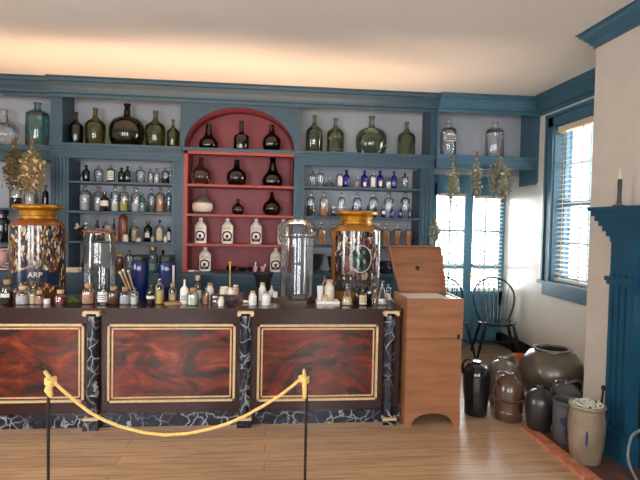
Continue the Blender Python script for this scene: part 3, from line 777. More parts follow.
# iron kettle behind the huge jar
p = ony(585, 392, 4.35)
t_ = thing('iron_pot', 'black iron pot half hidden between the huge jar and chimney breast', 'pot', (2.84, 4.03, 0))
MB().lathe([(0, .02), (.08, 0), (.112, .08), (.12, .22), (.108, .33), (.1, .38), (.115, .42), (.1, .42), (.085, .33), (.1, .1), (0, .06)], seg=24).build('body', 'iron', t_)
MB().lathe([(.1, .3), (.12, .305), (.12, .325), (.1, .33)], seg=24).build('band', 'iron', t_)
# grey cord at the mantel
pts = [onx(641, 430, xp-.05), onx(632, 436, xp-.05), onx(628, 452, xp-.06), onx(630, 466, xp-.08), onx(640, 486, xp-.1)]
sm = []
for k in range(len(pts)-1):
    for j in range(5):
        t0 = j/5; P0 = pts[max(k-1, 0)]; P1 = pts[k]; P2 = pts[k+1]; P3 = pts[min(k+2, len(pts)-1)]
        sm.append(.5*((2*P1)+(P2-P0)*t0+(2*P0-5*P1+4*P2-P3)*t0*t0+(3*P1-P0-3*P2+P3)*t0**3))
sm = [Vector((q.x, q.y, max(q.z, .02))) for q in sm]
tag(MB().tube(sm, .009, 8).build('cord', 'cord_grey'), 'grey looped cord hanging before the mantel pilaster', 'cord')

# ------------------------------------------------------------------ rope barrier
YR = 2.95
def post(label, x, ytop):
    p = ony(x, ytop, YR); r = thing('barrier_post', label, 'barrier post', (p.x, p.y, 0), 'rope barrier posts')
    MB().lathe([(0, 0), (.13, 0), (.13, .008), (.02, .016), (.012, .03), (0, .03)], seg=28).build('base', 'black_wire', r)
    MB().lathe([(0, .02), (.0085, .02), (.0085, p.z-.02), (0, p.z-.02)], seg=10).build('pole', 'black_wire', r)
    MB().tube([(0, 0, p.z-.03), (-.012, 0, p.z-.012), (-.018, 0, p.z+.008)], [.007, .007, .006], 8).build('hook', 'black_wire', r)
    MB().tube([(0, 0, p.z-.03), (.004, 0, p.z-.01), (.002, 0, p.z)], [.009, .008, .006], 8).build('finial', 'black_wire', r)
    return p
pa = post('thin black rope post in front of the left counter panel', 48.5, 368.5)
pb = post('thin black rope post in front of the right counter panel', 307, 372)
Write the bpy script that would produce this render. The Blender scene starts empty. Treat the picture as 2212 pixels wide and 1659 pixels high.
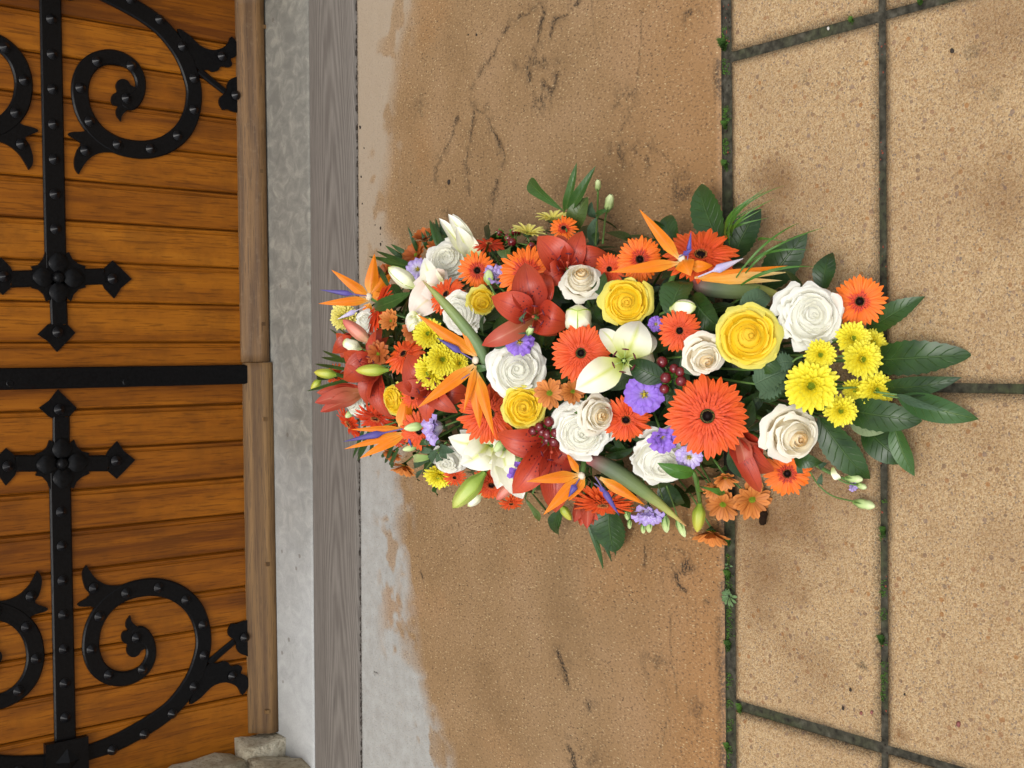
import bpy, bmesh, math, random
import numpy as np
from mathutils import Vector, Matrix, noise

# ------------------------------------------------------------------ camera
scene = bpy.context.scene
COL = scene.collection
FS, CX, CY, EYE = 2507.3, 1106.0, 829.5, Vector((0, 0, 1.42))
_d = Vector((5707, -169, 4534)).normalized()
_y = Vector((-3604, -66, 4534)); _y = (_y - _d * _y.dot(_d)).normalized()
_z = -_d
_x = _y.cross(_z)
def cam_to_world(v): return Vector((v.dot(_x), v.dot(_y), v.dot(_z)))
IR = cam_to_world(Vector((1, 0, 0)))     # towards the right of the photograph
ID = cam_to_world(Vector((0, 1, 0)))     # towards its lower edge
IF = cam_to_world(Vector((0, 0, 1)))     # view axis
cam_d = bpy.data.cameras.new('camera'); cam = bpy.data.objects.new('camera', cam_d); COL.objects.link(cam)
cam_d.sensor_width = 36.0; cam_d.lens = 36.0 * FS / 2212.0; cam_d.clip_start = 0.02; cam_d.clip_end = 500
M = Matrix((IR, -ID, -IF)).transposed().to_4x4(); M.translation = EYE
cam.matrix_world = M
scene.camera = cam

# ------------------------------------------------------------------ daylight
SUN_EL, SUN_AZ = math.radians(62), math.radians(200)      # azimuth clockwise from +Y
world = bpy.data.worlds.new('World'); scene.world = world; world.use_nodes = True
wn, wl = world.node_tree.nodes, world.node_tree.links
sky = wn.new('ShaderNodeTexSky'); sky.sky_type = 'NISHITA'; sky.sun_disc = False
sky.sun_elevation = SUN_EL; sky.sun_rotation = SUN_AZ; sky.air_density = 1.0; sky.dust_density = 3.0; sky.ozone_density = 1.0
hs = wn.new('ShaderNodeHueSaturation'); hs.inputs['Saturation'].default_value = 0.25
wl.new(sky.outputs[0], hs.inputs['Color']); wl.new(hs.outputs[0], wn['Background'].inputs[0])
wn['Background'].inputs[1].default_value = 0.14
sl = bpy.data.lights.new('sun', 'SUN'); sl.energy = 1.0; sl.angle = math.radians(32); sl.color = (1.0, 0.965, 0.91)
so = bpy.data.objects.new('sun', sl); COL.objects.link(so)
_sd = Vector((math.sin(SUN_AZ) * math.cos(SUN_EL), math.cos(SUN_AZ) * math.cos(SUN_EL), math.sin(SUN_EL)))
so.rotation_euler = _sd.to_track_quat('Z', 'Y').to_euler(); so.location = (0, -2, 6)
vs = scene.view_settings
scene.display_settings.display_device = 'sRGB'
vs.view_transform = 'Standard'; vs.look = 'None'; vs.exposure = 0.62; vs.gamma = 1.0; vs.use_curve_mapping = False
scene.cycles.use_denoising = True
scene.cycles.max_bounces = 8

# ------------------------------------------------------------------ measuring: pixels of the 2212-wide photo to places
rnd = random.Random(7)
def ray(x, y): return cam_to_world(Vector((x - CX, y - CY, FS)))
def pz(x, y, z=0.0):
    r = ray(x, y); return EYE + r * ((z - EYE.z) / r.z)
def pdoor(x, y, Y=2.84):
    r = ray(x, y); return EYE + r * (Y / r.y)
def at_depth(x, y, d): return EYE + ray(x, y) * (d / FS)
DC, DA = Vector((-.015, 1.62, 0.0)), Vector((.27, .68, .30))
def dome(x, y, lift=0.0):
    r = ray(x, y)
    o = Vector([(EYE[i] - DC[i]) / DA[i] for i in range(3)]); d = Vector([r[i] / DA[i] for i in range(3)])
    a, b, c = d.dot(d), 2 * o.dot(d), o.dot(o) - 1
    q = b * b - 4 * a * c
    t = (-b - math.sqrt(q)) / (2 * a) if q > 0 else -b / (2 * a)
    p = EYE + r * t
    if p.z < .012: p = pz(x, y, .012)
    return p + (EYE - p).normalized() * lift
def depth(p): return (p - EYE).dot(IF)
def metre(px, p): return px * depth(p) / FS

# ------------------------------------------------------------------ objects
def thing(name, label, cat, loc=(0, 0, 0), group=None, rot=None):
    o = bpy.data.objects.new(name, None); COL.objects.link(o)
    m = (rot.to_4x4() if rot is not None else Matrix.Identity(4)); m.translation = Vector(loc); o.matrix_world = m
    o.empty_display_size = .02
    o['label'] = label; o['category'] = cat
    if group: o['group'] = group
    return o
def link(name, me, parent=None, mat=None, local=None, kind=None, label=None):
    if mat is not None and len(me.materials) == 0: me.materials.append(mat)
    o = bpy.data.objects.new(name, me); COL.objects.link(o)
    if parent is not None: o.parent = parent
    if local is not None: o.matrix_basis = local
    if kind: o['kind'] = kind
    if label: o['label'] = label
    return o
def mesh(name, vs_, fs_, uvs=None, smooth=True, mat=None):
    me = bpy.data.meshes.new(name); me.from_pydata([tuple(v) for v in vs_], [], fs_)
    if uvs is not None:
        lay = me.uv_layers.new(name='UVMap')
        li = np.empty(len(me.loops), dtype=np.int32); me.loops.foreach_get('vertex_index', li)
        lay.data.foreach_set('uv', np.asarray(uvs, dtype=np.float32)[li].ravel())
    if smooth: me.polygons.foreach_set('use_smooth', [True] * len(me.polygons))
    me.update()
    if mat is not None: me.materials.append(mat)
    return me
class MB:
    """collects vertices, faces and uvs of one mesh"""
    def __init__(s): s.v, s.f, s.u = [], [], []
    def grid(s, rows, uvrows):
        n, k = len(s.v), len(rows[0])
        for r, ur in zip(rows, uvrows): s.v += r; s.u += ur
        for i in range(len(rows) - 1):
            for j in range(k - 1):
                a = n + i * k + j; s.f.append((a, a + 1, a + k + 1, a + k))
    def tube(s, pts, rad, n=6, cap=True, squash=None):
        base = len(s.v); m = len(pts)
        prev = None
        for i, p in enumerate(pts):
            t = (pts[min(i + 1, m - 1)] - pts[max(i - 1, 0)]).normalized()
            if prev is None:
                a = Vector((0, 0, 1)) if abs(t.z) < .9 else Vector((1, 0, 0))
                prev = (a - t * a.dot(t)).normalized()
            prev = (prev - t * prev.dot(t)).normalized(); b = t.cross(prev)
            r = rad[i] if isinstance(rad, (list, tuple)) else rad
            for k in range(n):
                an = 2 * math.pi * k / n
                s.v.append(p + prev * math.cos(an) * r + b * math.sin(an) * r); s.u.append((i / max(1, m - 1), k / n))
        for i in range(m - 1):
            for k in range(n):
                s.f.append((base + i * n + k, base + i * n + (k + 1) % n, base + (i + 1) * n + (k + 1) % n, base + (i + 1) * n + k))
        if cap:
            s.f.append(tuple(base + k for k in range(n))[::-1]); s.f.append(tuple(base + (m - 1) * n + k for k in range(n)))
    def ball(s, c, r, nu=10, nv=7, sq=(1, 1, 1), uv=None):
        base = len(s.v)
        for j in range(nv + 1):
            th = math.pi * j / nv
            for k in range(nu):
                an = 2 * math.pi * k / nu
                s.v.append(Vector((c[0] + r * sq[0] * math.sin(th) * math.cos(an), c[1] + r * sq[1] * math.sin(th) * math.sin(an), c[2] + r * sq[2] * math.cos(th))))
                s.u.append(uv or (j / nv, k / nu))
        for j in range(nv):
            for k in range(nu):
                s.f.append((base + j * nu + k, base + (j + 1) * nu + k, base + (j + 1) * nu + (k + 1) % nu, base + j * nu + (k + 1) % nu))
    def box(s, a, b):
        base = len(s.v)
        for z in (a[2], b[2]):
            for x, y in ((a[0], a[1]), (b[0], a[1]), (b[0], b[1]), (a[0], b[1])):
                s.v.append(Vector((x, y, z))); s.u.append((0, 0))
        for q in ((3, 2, 1, 0), (4, 5, 6, 7), (0, 1, 5, 4), (1, 2, 6, 5), (2, 3, 7, 6), (3, 0, 4, 7)):
            s.f.append(tuple(base + i for i in q))
    def build(s, name, mat=None, smooth=True, origin=None):
        vv = s.v if origin is None else [v - origin for v in s.v]
        return mesh(name, vv, s.f, s.u, smooth, mat)
def sm(a, b, x):
    t = min(1, max(0, (x - a) / (b - a))); return t * t * (3 - 2 * t)
def spline(pts, per=6):
    """Catmull-Rom through points of any dimension"""
    out = []
    P = [np.array(p, float) for p in pts]
    P = [2 * P[0] - P[1]] + P + [2 * P[-1] - P[-2]]
    for i in range(1, len(P) - 2):
        for k in range(per):
            t = k / per
            out.append(.5 * (2 * P[i] + (P[i + 1] - P[i - 1]) * t + (2 * P[i - 1] - 5 * P[i] + 4 * P[i + 1] - P[i + 2]) * t * t + (3 * P[i] - P[i - 1] - 3 * P[i + 1] + P[i + 2]) * t ** 3))
    out.append(P[-2]); return out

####

• PROBLEM DETAILS:
Write out the lines from the one containing "Write the bpy" down to the one containing "scene.camera = cam", both included, exactly as they appear. Leave out any pictures.

• WRITTEN SOLUTION:
Write the bpy script that would produce this render. The Blender scene starts empty. Treat the picture as 2212 pixels wide and 1659 pixels high.
import bpy, bmesh, math, random
import numpy as np
from mathutils import Vector, Matrix, noise

# ------------------------------------------------------------------ camera
scene = bpy.context.scene
COL = scene.collection
FS, CX, CY, EYE = 2507.3, 1106.0, 829.5, Vector((0, 0, 1.42))
_d = Vector((5707, -169, 4534)).normalized()
_y = Vector((-3604, -66, 4534)); _y = (_y - _d * _y.dot(_d)).normalized()
_z = -_d
_x = _y.cross(_z)
def cam_to_world(v): return Vector((v.dot(_x), v.dot(_y), v.dot(_z)))
IR = cam_to_world(Vector((1, 0, 0)))     # towards the right of the photograph
ID = cam_to_world(Vector((0, 1, 0)))     # towards its lower edge
IF = cam_to_world(Vector((0, 0, 1)))     # view axis
cam_d = bpy.data.cameras.new('camera'); cam = bpy.data.objects.new('camera', cam_d); COL.objects.link(cam)
cam_d.sensor_width = 36.0; cam_d.lens = 36.0 * FS / 2212.0; cam_d.clip_start = 0.02; cam_d.clip_end = 500
M = Matrix((IR, -ID, -IF)).transposed().to_4x4(); M.translation = EYE
cam.matrix_world = M
scene.camera = cam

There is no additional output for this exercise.